Scan the data below. Pull out each line where "only" occurs.

-- begin --

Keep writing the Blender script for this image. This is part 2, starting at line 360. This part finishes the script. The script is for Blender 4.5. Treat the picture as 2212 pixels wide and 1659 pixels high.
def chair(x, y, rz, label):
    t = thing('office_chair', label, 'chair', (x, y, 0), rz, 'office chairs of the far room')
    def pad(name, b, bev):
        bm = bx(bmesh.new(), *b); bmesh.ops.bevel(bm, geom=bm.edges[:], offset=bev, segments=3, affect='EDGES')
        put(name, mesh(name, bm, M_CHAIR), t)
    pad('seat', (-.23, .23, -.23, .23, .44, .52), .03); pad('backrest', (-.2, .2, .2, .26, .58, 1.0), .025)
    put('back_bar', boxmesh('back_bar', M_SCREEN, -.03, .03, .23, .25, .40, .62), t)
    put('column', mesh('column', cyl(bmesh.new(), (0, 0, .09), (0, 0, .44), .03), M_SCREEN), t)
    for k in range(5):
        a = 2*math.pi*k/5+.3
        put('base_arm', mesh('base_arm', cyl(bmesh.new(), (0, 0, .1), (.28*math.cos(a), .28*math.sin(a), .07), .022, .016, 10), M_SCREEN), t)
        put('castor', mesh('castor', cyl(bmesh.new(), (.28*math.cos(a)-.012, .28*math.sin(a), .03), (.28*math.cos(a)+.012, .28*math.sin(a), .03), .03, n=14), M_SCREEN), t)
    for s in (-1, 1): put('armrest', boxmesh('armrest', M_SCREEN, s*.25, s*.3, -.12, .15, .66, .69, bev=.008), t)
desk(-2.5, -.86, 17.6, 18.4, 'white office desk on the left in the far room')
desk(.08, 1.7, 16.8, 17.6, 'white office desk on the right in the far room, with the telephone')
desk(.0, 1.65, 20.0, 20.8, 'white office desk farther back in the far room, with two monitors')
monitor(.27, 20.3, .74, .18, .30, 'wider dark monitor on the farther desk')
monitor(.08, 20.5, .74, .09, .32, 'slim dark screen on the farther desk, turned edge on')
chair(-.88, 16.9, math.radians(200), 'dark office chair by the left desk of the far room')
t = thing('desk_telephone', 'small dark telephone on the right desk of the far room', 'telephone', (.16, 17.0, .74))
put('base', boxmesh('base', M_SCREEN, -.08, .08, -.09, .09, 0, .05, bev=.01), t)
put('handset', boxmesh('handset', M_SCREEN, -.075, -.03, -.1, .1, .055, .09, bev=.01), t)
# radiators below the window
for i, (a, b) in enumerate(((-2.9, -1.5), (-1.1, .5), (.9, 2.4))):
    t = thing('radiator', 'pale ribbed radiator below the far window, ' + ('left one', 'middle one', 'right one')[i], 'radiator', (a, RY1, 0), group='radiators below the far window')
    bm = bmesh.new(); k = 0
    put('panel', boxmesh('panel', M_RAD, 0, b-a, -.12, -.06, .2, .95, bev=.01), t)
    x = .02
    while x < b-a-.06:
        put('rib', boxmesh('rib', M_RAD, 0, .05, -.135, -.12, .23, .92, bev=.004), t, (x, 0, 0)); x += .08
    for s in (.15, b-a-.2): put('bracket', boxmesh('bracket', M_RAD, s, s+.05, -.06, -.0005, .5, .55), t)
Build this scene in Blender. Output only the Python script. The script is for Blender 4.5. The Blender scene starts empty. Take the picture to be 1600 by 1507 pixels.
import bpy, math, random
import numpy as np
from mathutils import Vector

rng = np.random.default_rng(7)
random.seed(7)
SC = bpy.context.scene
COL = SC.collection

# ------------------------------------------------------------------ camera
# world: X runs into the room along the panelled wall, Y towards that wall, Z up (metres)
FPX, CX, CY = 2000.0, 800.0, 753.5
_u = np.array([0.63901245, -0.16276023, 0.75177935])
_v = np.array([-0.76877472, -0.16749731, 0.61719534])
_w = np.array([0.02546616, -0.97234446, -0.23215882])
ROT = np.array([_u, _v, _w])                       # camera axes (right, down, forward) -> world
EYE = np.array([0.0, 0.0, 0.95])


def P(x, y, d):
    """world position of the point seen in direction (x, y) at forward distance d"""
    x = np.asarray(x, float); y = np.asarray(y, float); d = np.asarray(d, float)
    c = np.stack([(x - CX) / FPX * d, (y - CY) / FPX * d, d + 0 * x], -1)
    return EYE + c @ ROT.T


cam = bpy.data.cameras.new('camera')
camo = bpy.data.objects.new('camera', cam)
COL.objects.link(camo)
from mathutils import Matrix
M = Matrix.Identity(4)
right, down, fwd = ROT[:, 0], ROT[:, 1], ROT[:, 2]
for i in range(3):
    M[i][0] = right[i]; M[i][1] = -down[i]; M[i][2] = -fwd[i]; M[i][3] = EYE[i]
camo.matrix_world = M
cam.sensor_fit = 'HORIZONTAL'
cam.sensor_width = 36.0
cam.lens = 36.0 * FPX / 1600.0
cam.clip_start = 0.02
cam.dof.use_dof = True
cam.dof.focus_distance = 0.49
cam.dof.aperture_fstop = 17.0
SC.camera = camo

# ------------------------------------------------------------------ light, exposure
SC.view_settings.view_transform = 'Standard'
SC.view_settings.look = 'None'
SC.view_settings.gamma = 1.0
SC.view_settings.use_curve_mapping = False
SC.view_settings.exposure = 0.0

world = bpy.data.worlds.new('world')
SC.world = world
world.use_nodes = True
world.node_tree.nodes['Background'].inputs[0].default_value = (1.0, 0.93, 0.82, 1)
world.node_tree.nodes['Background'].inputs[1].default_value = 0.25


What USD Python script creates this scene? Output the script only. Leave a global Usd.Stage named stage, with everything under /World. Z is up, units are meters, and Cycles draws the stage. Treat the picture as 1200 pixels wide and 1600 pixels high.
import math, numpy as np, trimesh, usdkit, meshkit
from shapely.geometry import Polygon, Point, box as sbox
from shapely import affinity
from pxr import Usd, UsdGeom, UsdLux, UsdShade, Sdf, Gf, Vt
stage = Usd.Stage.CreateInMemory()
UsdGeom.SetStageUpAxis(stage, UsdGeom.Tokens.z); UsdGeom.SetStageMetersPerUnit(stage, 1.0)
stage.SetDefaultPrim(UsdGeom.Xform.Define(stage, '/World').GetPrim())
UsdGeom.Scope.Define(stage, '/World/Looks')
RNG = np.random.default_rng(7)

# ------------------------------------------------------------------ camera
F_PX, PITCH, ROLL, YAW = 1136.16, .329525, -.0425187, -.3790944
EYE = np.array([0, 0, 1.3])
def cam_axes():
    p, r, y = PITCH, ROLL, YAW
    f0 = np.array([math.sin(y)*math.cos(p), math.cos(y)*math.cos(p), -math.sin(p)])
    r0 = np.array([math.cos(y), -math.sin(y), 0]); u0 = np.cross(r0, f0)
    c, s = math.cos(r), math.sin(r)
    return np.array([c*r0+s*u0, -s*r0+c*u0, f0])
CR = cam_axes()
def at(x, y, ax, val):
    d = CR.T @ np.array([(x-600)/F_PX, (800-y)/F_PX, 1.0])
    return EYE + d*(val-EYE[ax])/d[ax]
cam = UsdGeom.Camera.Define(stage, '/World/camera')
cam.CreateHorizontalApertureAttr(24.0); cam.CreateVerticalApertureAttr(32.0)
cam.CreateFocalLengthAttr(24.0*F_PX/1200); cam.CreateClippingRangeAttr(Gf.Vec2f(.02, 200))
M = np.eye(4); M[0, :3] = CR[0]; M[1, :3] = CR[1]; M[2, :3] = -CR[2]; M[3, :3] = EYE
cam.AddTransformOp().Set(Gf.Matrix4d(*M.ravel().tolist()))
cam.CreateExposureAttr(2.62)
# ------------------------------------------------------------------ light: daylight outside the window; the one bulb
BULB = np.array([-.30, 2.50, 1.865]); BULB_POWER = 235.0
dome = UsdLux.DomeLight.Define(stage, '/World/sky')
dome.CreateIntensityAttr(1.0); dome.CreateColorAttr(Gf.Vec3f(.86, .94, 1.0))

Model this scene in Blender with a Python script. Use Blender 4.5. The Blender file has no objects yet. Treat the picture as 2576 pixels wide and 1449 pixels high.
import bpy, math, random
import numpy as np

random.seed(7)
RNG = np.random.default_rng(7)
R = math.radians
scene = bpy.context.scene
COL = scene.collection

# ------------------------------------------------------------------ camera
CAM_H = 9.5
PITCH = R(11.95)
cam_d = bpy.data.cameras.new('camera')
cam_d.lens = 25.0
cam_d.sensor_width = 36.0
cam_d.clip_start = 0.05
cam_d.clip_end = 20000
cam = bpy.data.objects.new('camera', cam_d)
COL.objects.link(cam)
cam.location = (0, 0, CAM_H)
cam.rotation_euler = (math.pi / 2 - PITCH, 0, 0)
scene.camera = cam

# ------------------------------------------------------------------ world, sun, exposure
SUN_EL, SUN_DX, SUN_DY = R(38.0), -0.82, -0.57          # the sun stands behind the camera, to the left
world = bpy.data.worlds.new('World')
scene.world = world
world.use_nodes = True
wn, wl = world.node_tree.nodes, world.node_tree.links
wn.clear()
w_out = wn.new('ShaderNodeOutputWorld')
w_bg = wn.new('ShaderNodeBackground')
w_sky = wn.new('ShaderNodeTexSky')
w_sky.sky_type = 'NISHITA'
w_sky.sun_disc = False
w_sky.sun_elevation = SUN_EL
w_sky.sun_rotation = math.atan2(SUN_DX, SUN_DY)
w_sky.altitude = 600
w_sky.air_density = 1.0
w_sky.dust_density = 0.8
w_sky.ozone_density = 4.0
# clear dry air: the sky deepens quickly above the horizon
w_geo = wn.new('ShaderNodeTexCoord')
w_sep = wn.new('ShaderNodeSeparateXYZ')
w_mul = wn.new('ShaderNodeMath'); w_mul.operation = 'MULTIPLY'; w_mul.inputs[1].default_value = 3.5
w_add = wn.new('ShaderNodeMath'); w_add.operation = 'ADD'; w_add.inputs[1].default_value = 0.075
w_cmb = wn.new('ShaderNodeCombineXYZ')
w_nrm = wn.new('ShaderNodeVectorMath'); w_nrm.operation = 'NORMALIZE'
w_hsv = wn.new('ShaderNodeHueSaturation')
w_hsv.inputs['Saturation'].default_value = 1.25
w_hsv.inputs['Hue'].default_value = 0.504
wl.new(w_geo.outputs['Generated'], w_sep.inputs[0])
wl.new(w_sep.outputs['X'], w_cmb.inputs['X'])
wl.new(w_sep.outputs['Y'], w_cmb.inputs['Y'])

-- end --

= OUTPUT FOR THIS TASK =
Build this scene in Blender. Output only the Python script. The script is for Blender 4.5. The Blender scene starts empty. Take the picture to be 1600 by 1507 pixels.
What USD Python script creates this scene? Output the script only. Leave a global Usd.Stage named stage, with everything under /World. Z is up, units are meters, and Cycles draws the stage. Treat the picture as 1200 pixels wide and 1600 pixels high.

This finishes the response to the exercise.